Reputation: 123
I'm seeking help from RabbitMQ or other message broker user professionals. I'm relatively new into message broker systems so please bear with me, if i'm not using the correct wording.
We have a SAAS platform where users signup, and we start to automate some processes for them. Some of these processes needs to handled on-by-one for each user. This is where we would like to use message broker.
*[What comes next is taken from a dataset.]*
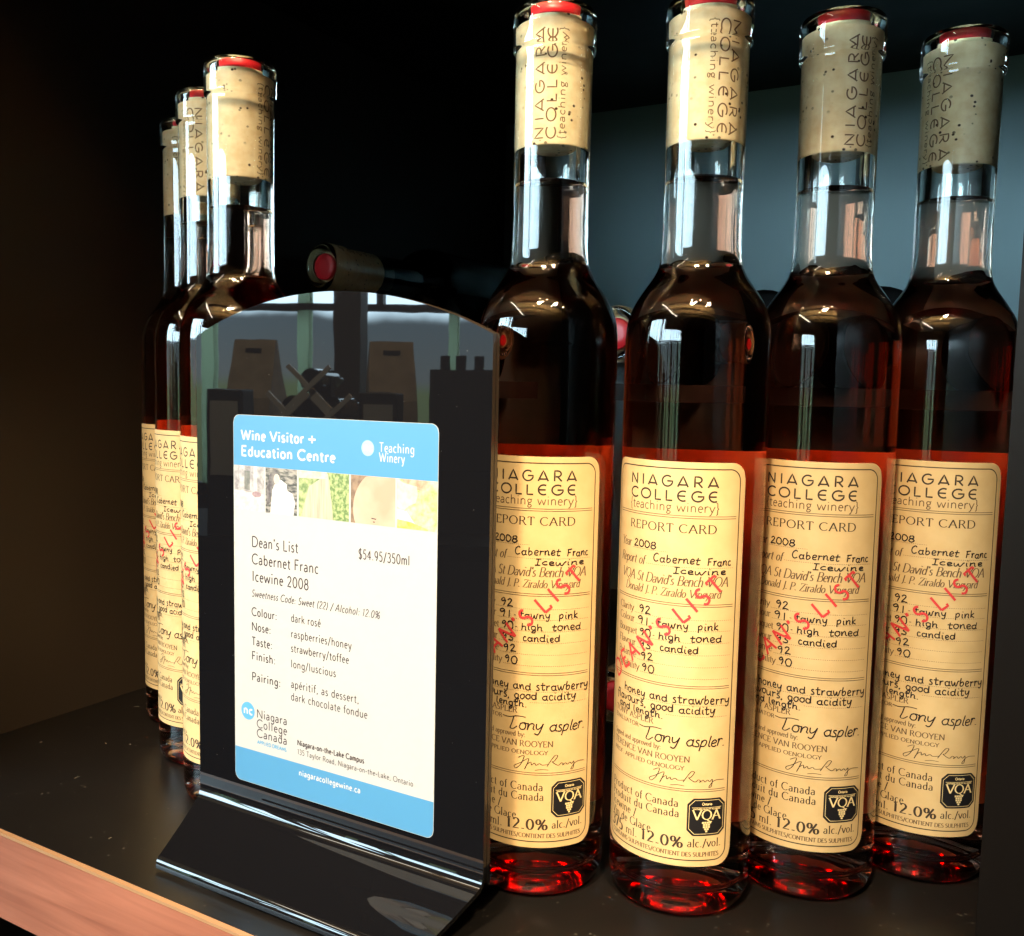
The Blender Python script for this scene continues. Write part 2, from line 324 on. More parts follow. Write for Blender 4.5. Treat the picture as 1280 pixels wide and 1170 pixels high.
def wrapper(radius, lift0, ang0=0.0):
    def fn(x, y, l):
        a = ang0 + x / (radius * 1000); rr = radius + (lift0 + l) / 1000
        return (rr * math.cos(a), rr * math.sin(a), y / 1000)
    return fn
def patch(x0, x1, top, bot, step=.8, rows=1):
    """column strip between two height functions, in mm"""
    n = max(2, int((x1 - x0) / step)); V = []; F = []
    xs = [x0 + (x1 - x0) * k / n for k in range(n + 1)]
    for x in xs:
        for j in range(rows + 1): V.append((x, bot(x) + (top(x) - bot(x)) * j / rows, 0))
    for i in range(n):
        for j in range(rows):
            a = i * (rows + 1) + j; F.append((a, a + rows + 1, a + rows + 2, a + 1))
    return V, F
def round_corner(x0, x1, rad, z, sgn):
    def fn(x):
        d = min(x - x0, x1 - x)
        return z if d >= rad else z - sgn * (rad - math.sqrt(max(0, rad * rad - (rad - d) ** 2)))
    return fn

# ------------------------------------------------------------------ wine bottle
RB = .0271
outer_core = smooth_prof([(.0232, .0006), (.0253, .0018), (.0266, .0046), (.0271, .009), (.0271, .03), (.0271, .12), (.0271, .19), (.0271, .2085), (.02695, .2148), (.0263, .2199),
                          (.0251, .2240), (.0236, .2272), (.0217, .2303), (.0195, .2335), (.0174, .2366), (.0158, .2398), (.01495, .2435), (.01462, .249), (.0145, .27), (.0146, .30), (.0146, .3185)], 6)
rim = smooth_prof([(.0146, .3185), (.0148, .3196), (.0156, .3204), (.0158, .3216), (.0158, .327), (.0157, .3325), (.0150, .3346), (.0136, .3353), (.0118, .3348), (.0104, .3336), (.0098, .332)], 4)[1:]
bore = [(.0094, .329), (.0093, .32), (.0093, .30), (.0093, FILL)]
punt = smooth_prof([(0, .0085), (.007, .0078), (.014, .0052), (.019, .0018), (.0215, .0004), (.0232, .0006)], 5)[:-1]
GV, GF = lathe(punt + outer_core + rim + bore)
wine_prof = smooth_prof([(0, .0135), (.008, .0128), (.016, .0105), (.0205, .0092), (.0232, .0096), (.0243, .0125), (.02455, .02), (.0246, .10), (.0246, .19), (.0246, .2085), (.0244, .2145), (.0237, .2195),
                         (.0224, .2238), (.0206, .2272), (.0184, .2303), (.016, .2335), (.0136, .2366), (.0116, .2398), (.0102, .2435), (.0095, .249), (.0093, .258), (.0093, FILL)], 6)
WV, WF = lathe(wine_prof + [(.0088, FILL), (0, FILL)])
CZ0, CZ1 = .2842, .3312
CV, CF = lathe([(0, CZ0), (.0088, CZ0), (.0093, CZ0 + .0003), (.0095, CZ0 + .001), (.0095, CZ1 - .001), (.0093, CZ1), (0, CZ1)], 64)
SV, SF = lathe([(0, CZ1 + .0001), (.0086, CZ1 + .0001), (.0088, CZ1 + .0008), (.0088, CZ1 + .0022), (.0082, CZ1 + .0028), (.004, CZ1 + .003), (0, CZ1 + .003)], 64)

def mesh_of(name, V, F, mats, smooth=True):
    me = bpy.data.meshes.new(name); me.from_pydata(V, [], F); me.update()
    for m in mats: me.materials.append(m)
    if smooth:
        for p in me.polygons: p.use_smooth = True
    return me
ME_GLASS = mesh_of('glass', GV, GF, [M_GLASS]); ME_WINE = mesh_of('wine', WV, WF, [M_WINE])
ME_SHADE_WINE = mesh_of('shaded_wine', WV, WF, [M_SHADE_WINE])
for p in list(ME_WINE.polygons) + list(ME_SHADE_WINE.polygons):
    if all(ME_WINE.vertices[v].co.z > FILL - 1e-5 for v in p.vertices): p.use_smooth = False
ME_CORK = mesh_of('cork', CV, CF, [M_CORK]); ME_SEAL = mesh_of('wax_seal', SV, SF, [M_SEAL])

# --- label artwork (mm; x from label centre, y = height above shelf) ---
LW, LB, LT = 28.6, 21.3, 169.6
lift_label = .12
wrap_l = wrapper(RB, lift_label)
pv, pf = patch(-LW, LW, round_corner(-LW, LW, 6, LT, 1), round_corner(-LW, LW, 6, LB, -1), .6, 4)
# finer columns near the rounded corners come from the small step
ME_LABEL = mesh_of('front_label', [wrap_l(*v) for v in pv], pf, [M_LABEL])
bv, bf = patch(-LW * .98, LW * .98, round_corner(-LW, LW, 4, 171.5, 1), round_corner(-LW, LW, 4, LB, -1), .8, 4)
wrap_b = wrapper(RB, .1, math.pi)
ME_BACKL = mesh_of('back_label', [wrap_b(*v) for v in bv], bf, [M_BACK])

pr = Ink(); fd = Ink(); pen = Ink(); st = Ink(); emb = Ink()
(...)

The system is illustrated here:
Where we colors indicates different users. So if C-1 start to process the first task from yellow-user, C-2 must take the task from blue-user.
Suggestion 1:
Is it possible to "lock" a group of tasks when a consumer starts to handle a task from a specific group? In this case C-2 should then take the blue-user task. Scaling the number of consumers would be rather straightforward here.
Suggestion 2:
Here each user has its own queue, with one consumer attached. The challenge for us here is, how do we start a consumer automatically when a new queue is created and possibly stop the consumer if the queue i not used for a while?
Thanks in advance
Upvotes: 2
Views: 988
Reputation: 1479
If you make the routing key the user id then you can use the consistent hash exchange to shard the messages by that key. Bind a few queues to that exchange and the messages of any given user id will exist in only a single queue. Then get c1 to subscribe to queue1, c2 to queue2 etc. You can also enable Single-Active-Consumer (SAC) on each of the queues to ensure that only a single consumer is connected to each queue at a time.
You'll need version 3.8 and onwards if you want SAC.
Upvotes: 1
Reputation: 3509
In order to use rabbitmq, you should use the Suggestion 2, there's no way to 'lock' messages in a queue by some key. The closest are priorities, and it does not fit your model.
Using the Suggestion 2 approach requires you to declare the queue before sending a message to it (or controlling the declaration in another way, since there's no auto-creation for queues in RabbitMQ) and using the queue TTL. You should also consider exclusive queues as an alternative, where the queue creation is controlled by the consumer instead of the publisher.